May, pleased with the success of the Public Policy program, is thinking of introducing undergraduates to public policy. "The principal thing I want to work on in the next few years is the undergraduate public policy program," he elaborated. "It would probably have to start out as a General Education course with fellows as guest lecturers."

Perhaps the greatest problem the Institute faces is the elitist aura which surrounds it in the eyes of the student body. Outside of the well attended seminars, few students are ever invited to the cocktall parties, the dinners, or ever get a chance to meet the fellows. The same small Institute clique of students attends all the events.

When applications for the Student Advisory Council (SAC) poured in last spring only 14 of the approximately 80 applicants were accepted. Student interest in the Institute exists, but has nowhere to turn. To rectify this, the SAC is trying to expand student participation by bringing fellows to the houses, by enlarging the dinner programs to include more people, and by allowing interested people to take part in the SAC activities.

Surprisingly enough, the Institute has not appealed to the women in the University. Although the undergraduate ratio is 4-1, less than 10 per cent of the seminar students were women. There are also only three women on the SAC despite an active effort to recruit more.

The Institute is an amusing place to hang around. Academics try to play practical politics and politicians try to play academic. The result is a mixture of very interesting people playing strange roles and taking advantage of a lot money with few restrictions.

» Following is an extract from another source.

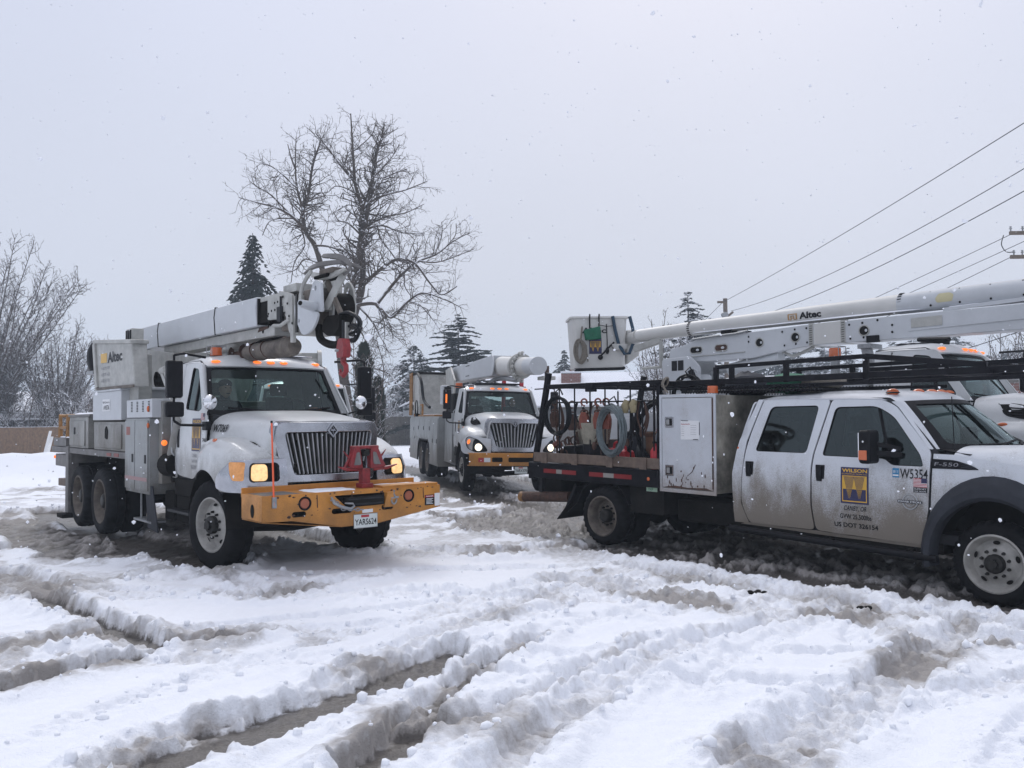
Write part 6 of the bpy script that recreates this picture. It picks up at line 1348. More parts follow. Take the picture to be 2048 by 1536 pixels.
    for s in (-1, 1): MB().panel([(-5.72, .82), (-5.60, .60), (-6.02, .28), (-5.98, .36), (-5.85, .60)], [], lambda x, z: (x, s * 1.05 + (0), z), .2).build('mud_flap', 'black', T, solid=.35 if False else .02)
    MB().grid([[(-5.62, -1.14, .78), (-5.62, -.62, .78)], [(-5.75, -1.14, .55), (-5.75, -.62, .55)], [(-6.0, -1.16, .28), (-5.95, -.62, .30)]]).build('mud_flap', 'black', T, solid=.012)
    for s in (-1, 1): MB().grid([[(-5.08 + .52 * cos(a), s * y, .42 + .50 * sin(a)) for y in (.6, 1.14)] for a in [pi * (.12 + .8 * k / 12) for k in range(13)]]).build('wheel_cover', 'black', T, solid=.01)
    # ---- rack
    for s in (-1, 1):
        y = s * 1.06
        MB().bar((-6.60, y, 1.09), (-6.28, y, 2.44), .075, .075).build('rack_post', 'rack', T, bevel=.008)
        MB().bar((-6.32, y, 2.23), (-4.0, y, 2.24), .06, .07).build('rack_rail', 'rack', T, bevel=.008)
        MB().tube([(-6.38, y, 1.99), (-4.08, y, 2.0)], .011, 6).build('rack_rod', 'rack', T)
        for x in (-6.05, -5.72, -5.40, -5.10, -4.85, -4.62, -4.40, -4.2): MB().tube([(x, y, 1.1), (x, y, 2.22)], .011, 6).build('rack_rod', 'rack', T)
        bx('rail_plate', 'rack', T, -5.46, -5.30, y - .045, y + .045, 2.14, 2.27, bevel=.01)
        MB().bar((-4.1, y, 1.09), (-4.1, y, 2.24), .06, .06).build('rack_post', 'rack', T, bevel=.006)
        y = s * .75
        MB().bar((-4.4, y, 2.225), (2.2, y, 2.28), .05, .07).build('rack_rail', 'rack', T, bevel=.006); MB().bar((-4.0, y, 2.145), (-1.2 if s > 0 else 2.2, y, 2.15 if s > 0 else 2.20), .03, .04).build('rack_rail', 'rack', T, bevel=.006)
        MB().bar((-3.42, y, 2.42), (-1.4, y, 2.46), .05, .05).build('rack_rail', 'rack', T, bevel=.006); MB().bar((-1.4, y, 2.46), (-.14, y, 2.31), .05, .06).build('rack_rail', 'rack', T, bevel=.006)
        for x, zt in ((-3.42, 2.42), (-3.18, 2.42), (-2.40, 2.44), (-1.4, 2.46)): MB().bar((x, y, 2.2), (x, y, zt), .05, .06).build('rack_upright', 'rack', T, bevel=.006)
        for x in (-.1, 2.1): MB().bar((x, y, 2.24), (x, y + s * .1, 2.24), .04, .04).build('rack_bracket', 'rack', T)
        MB().bar((2.15, y, 2.28), (1.35, y, .75), .06, .06).build('rack_post', 'rack', T, bevel=.006)
        ex = MB()
        for k in range(44):
            x = -3.9 + k * .045
            ex.bar((x, y + s * .03, 2.08), (x + .05, y + s * .03, 2.18), .004, .008); ex.bar((x + .05, y + s * .03, 2.08), (x, y + s * .03, 2.18), .004, .008)
        ex.build('expanded_mesh', 'rack', T, kind='stuff')
    for x in (-6.28, -5.2, -4.1): MB().bar((x, -1.06, 2.235), (x, 1.06, 2.235), .05, .05).build('rack_crossbar', 'rack', T, bevel=.006)
    for x in (-3.42, -2.4, -.6, 1.2, 2.15): MB().bar((x, -.75, 2.25), (x, .75, 2.25), .05, .05).build('rack_crossbar', 'rack', T, bevel=.006)
    bx('rack_floor', 'rack', T, -3.95, -2.0, -.72, .72, 2.105, 2.125)
    for y in (.3,): MB().bar((-1.95, y, 2.36), (1.6, y, 2.42), .04, .05).build('rack_rail', 'rack', T)
    for x in (-1.95, -1.7, -1.0): MB().bar((x, .3, 2.2), (x, .3, 2.38), .04, .04).build('rack_upright', 'rack', T)
    MB().bar((-4.6, 1.0, 1.1), (-5.25, 1.0, 2.5), .07, .07).build('rack_brace', 'rack', T, bevel=.006); MB().bar((-4.4, .9, 1.1), (-4.75, .9, 2.0), .06, .06).build('rack_brace', 'rack', T, bevel=.006)
    return T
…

Typical of the Institute is the Institute Advisory Committee which meets once or twice a year to see what is going on. The Committee consists of such luminaries as Sen. Edward M. Kennedy '54 (D-Mass), Jacqueline Onassis, Averill Harriman (D-N.Y.), Sen. John Cooper (R-Ken.), Sen. Henry Jackson (D-Wash.), Lord Harlech, Vernon Jordon of the Urban League. The Advisory Committee has little to do with the operations of the Institute and rarely criticizes its activities. The rationale for its existence seems obscure, but as May explained, "They're awise people."